**What is required**
Do not repeat pictures. Repeat exactly the lines of the listing below from its first line through the line with "rnd = random.Random(7)".
***
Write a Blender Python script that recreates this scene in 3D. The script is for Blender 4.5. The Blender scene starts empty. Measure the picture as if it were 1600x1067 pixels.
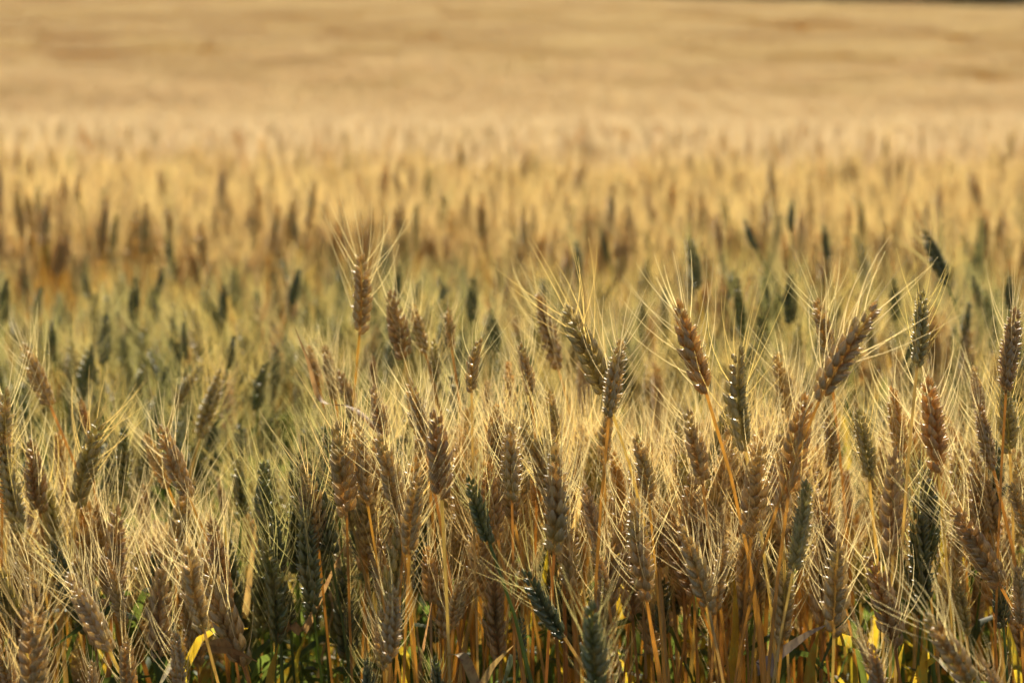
import bpy, math, random
import numpy as np
from mathutils import Vector, Matrix, Quaternion

C = bpy.context.scene.collection
R = math.radians
rnd = random.Random(7)

# ------------------------------------------------------------------ camera, light, exposure
CAMZ, FPX, YH = 1.01, 3778.0, 180.0            # eye height, focal length in photo pixels, row of the true horizon
cam_d = bpy.data.cameras.new('camera')
cam = bpy.data.objects.new('camera', cam_d); C.objects.link(cam)
cam_d.lens = 85; cam_d.sensor_width = 36; cam_d.clip_start = 0.05; cam_d.clip_end = 2000
PITCH = math.atan((533.5 - YH) / FPX)
cam.location = (0, 0, CAMZ); cam.rotation_euler = (math.pi / 2 - PITCH, 0, 0)
cam_d.dof.use_dof = True; cam_d.dof.focus_distance = 1.86; cam_d.dof.aperture_fstop = 7.6
sc = bpy.context.scene
sc.camera = cam
w = bpy.data.worlds.new('World'); sc.world = w; w.use_nodes = True
nt = w.node_tree; bg = nt.nodes['Background']
sky = nt.nodes.new('ShaderNodeTexSky'); sky.sky_type = 'NISHITA'; sky.sun_disc = False
SUN_EL, SUN_AZ = R(36), R(9)                   # azimuth from +Y towards +X
sky.sun_elevation = SUN_EL; sky.sun_rotation = SUN_AZ
nt.links.new(sky.outputs[0], bg.inputs[0]); bg.inputs[1].default_value = 0.05
sd = bpy.data.lights.new('sun', 'SUN'); sd.energy = 5.0; sd.angle = R(0.5); sd.color = (1.0, 0.88, 0.69)
sun = bpy.data.objects.new('sun', sd); C.objects.link(sun)
sdir = Vector((math.sin(SUN_AZ) * math.cos(SUN_EL), math.cos(SUN_AZ) * math.cos(SUN_EL), math.sin(SUN_EL)))
sun.rotation_euler = (sdir).to_track_quat('Z', 'Y').to_euler(); sun.location = (0, 0, 20)
sc.view_settings.view_transform = 'Standard'; sc.view_settings.look = 'None'
sc.view_settings.exposure = 0.98; sc.view_settings.gamma = 1.0
cy = sc.cycles
cy.max_bounces = 10; cy.diffuse_bounces = 4; cy.glossy_bounces = 2; cy.transmission_bounces = 8; cy.transparent_max_bounces = 4
cy.sample_clamp_indirect = 6; cy.caustics_reflective = False; cy.caustics_refractive = False
cy.use_denoising = True; cy.denoising_prefilter = 'ACCURATE'

CR = cam.rotation_euler.to_matrix()
def at(px, py, D):
    """point of the place seen at photo pixel px, py at D metres ahead"""
    v = CR @ Vector(((px - 800) / FPX, -(py - 533.5) / FPX, -1))
    return Vector((0, 0, CAMZ)) + v * (D / v.y)
def pix(p):
    v = CR.inverted() @ (Vector(p) - Vector((0, 0, CAMZ)))
    return 800 + FPX * v.x / -v.z, 533.5 - FPX * v.y / -v.z

# ------------------------------------------------------------------ materials
def mat(name, col, trans=0.4, tcol=None, rough=0.5, spec=0.4, hv=0.06, vv=0.25, tip=None, noise=0.0, scale=60, spots=None, alt=None, ov=0):
    m = bpy.data.materials.new(name); m.use_nodes = True
    n = m.node_tree.nodes; L = m.node_tree.links; n.clear()
    out = n.new('ShaderNodeOutputMaterial'); mix = n.new('ShaderNodeMixShader')
    p = n.new('ShaderNodeBsdfPrincipled'); t = n.new('ShaderNodeBsdfTranslucent')
    p.inputs['Roughness'].default_value = rough; p.inputs['Specular IOR Level'].default_value = spec
    oi = n.new('ShaderNodeObjectInfo'); at_ = n.new('ShaderNodeAttribute'); at_.attribute_name = 'var'
    sep = n.new('ShaderNodeSeparateColor'); L.new(at_.outputs['Color'], sep.inputs[0])
    add = n.new('ShaderNodeMath'); add.operation = 'ADD'; L.new(oi.outputs['Random'], add.inputs[0]); L.new(sep.outputs[0], add.inputs[1])
    def chain(c):
        hs = n.new('ShaderNodeHueSaturation'); hs.inputs['Color'].default_value = (*c, 1)
        mh = n.new('ShaderNodeMapRange'); mh.inputs[1].default_value = 0; mh.inputs[2].default_value = 2
        mh.inputs[3].default_value = .5 - hv / 2; mh.inputs[4].default_value = .5 + hv / 2
        L.new(add.outputs[0], mh.inputs[0]); L.new(mh.outputs[0], hs.inputs['Hue'])
        mv = n.new('ShaderNodeMapRange'); mv.inputs[3].default_value = 1 - vv; mv.inputs[4].default_value = 1 + vv
        L.new(sep.outputs[0], mv.inputs[0]); L.new(mv.outputs[0], hs.inputs['Value'])
        o = hs.outputs[0]
        if ov:                                   # the crop is not equally dense everywhere
            vm = n.new('ShaderNodeVectorMath'); vm.operation = 'SCALE'; mo = n.new('ShaderNodeMapRange'); mo.inputs[3].default_value = 1 - ov; mo.inputs[4].default_value = 1 + ov
            L.new(oi.outputs['Random'], mo.inputs[0]); L.new(o, vm.inputs[0]); L.new(mo.outputs[0], vm.inputs['Scale']); o = vm.outputs[0]
        if alt:                                  # uneven ripening along one ear
            tx = n.new('ShaderNodeTexCoord'); nz = n.new('ShaderNodeTexNoise'); nz.noise_dimensions = '4D'; nz.inputs['Scale'].default_value = 38
            L.new(tx.outputs['Object'], nz.inputs['Vector']); wm = n.new('ShaderNodeMath'); wm.operation = 'MULTIPLY'; wm.inputs[1].default_value = 40
            L.new(oi.outputs['Random'], wm.inputs[0]); L.new(wm.outputs[0], nz.inputs['W'])
            mr = n.new('ShaderNodeMapRange'); mr.inputs[1].default_value = .48; mr.inputs[2].default_value = .66; mr.inputs[4].default_value = .75; L.new(nz.outputs[0], mr.inputs[0])
            mx = n.new('ShaderNodeMix'); mx.data_type = 'RGBA'; L.new(mr.outputs[0], mx.inputs['Factor']); L.new(o, mx.inputs['A'])
            mx.inputs['B'].default_value = (*(alt if c is col else tuple(min(1, v * 1.7) for v in alt)), 1); o = mx.outputs['Result']
        if tip:
            mx = n.new('ShaderNodeMix'); mx.data_type = 'RGBA'
            L.new(sep.outputs[1], mx.inputs['Factor']); L.new(o, mx.inputs['A']); mx.inputs['B'].default_value = (*tip, 1); o = mx.outputs['Result']
        if noise:
            tx = n.new('ShaderNodeTexCoord'); mp = n.new('ShaderNodeMapping'); L.new(tx.outputs['Object'], mp.inputs[0])
            mp.inputs['Scale'].default_value = (1, 1, .12 if spots is None else .5)
            nz = n.new('ShaderNodeTexNoise'); nz.inputs['Scale'].default_value = scale; nz.inputs['Detail'].default_value = 4
            L.new(mp.outputs[0], nz.inputs[0])
            mr = n.new('ShaderNodeMapRange'); mr.inputs[1].default_value = .35; mr.inputs[2].default_value = .65
            mr.inputs[3].default_value = 1 - noise; mr.inputs[4].default_value = 1 + noise * .5
            L.new(nz.outputs[0], mr.inputs[0])
            if spots:
                mx = n.new('ShaderNodeMix'); mx.data_type = 'RGBA'
                r2 = n.new('ShaderNodeMapRange'); r2.inputs[1].default_value = .52; r2.inputs[2].default_value = .68; L.new(nz.outputs[0], r2.inputs[0])
                L.new(r2.outputs[0], mx.inputs['Factor']); L.new(o, mx.inputs['A']); mx.inputs['B'].default_value = (*spots, 1); o = mx.outputs['Result']
            vm = n.new('ShaderNodeVectorMath'); vm.operation = 'SCALE'; L.new(o, vm.inputs[0]); L.new(mr.outputs[0], vm.inputs['Scale']); o = vm.outputs[0]
        return o
    L.new(chain(col), p.inputs['Base Color']); L.new(chain(tcol or col), t.inputs['Color'])
    mix.inputs[0].default_value = trans
    L.new(p.outputs[0], mix.inputs[1]); L.new(t.outputs[0], mix.inputs[2]); L.new(mix.outputs[0], out.inputs[0])
    return m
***
**Worked answer**
Write a Blender Python script that recreates this scene in 3D. The script is for Blender 4.5. The Blender scene starts empty. Measure the picture as if it were 1600x1067 pixels.
import bpy, math, random
import numpy as np
from mathutils import Vector, Matrix, Quaternion

C = bpy.context.scene.collection
R = math.radians
rnd = random.Random(7)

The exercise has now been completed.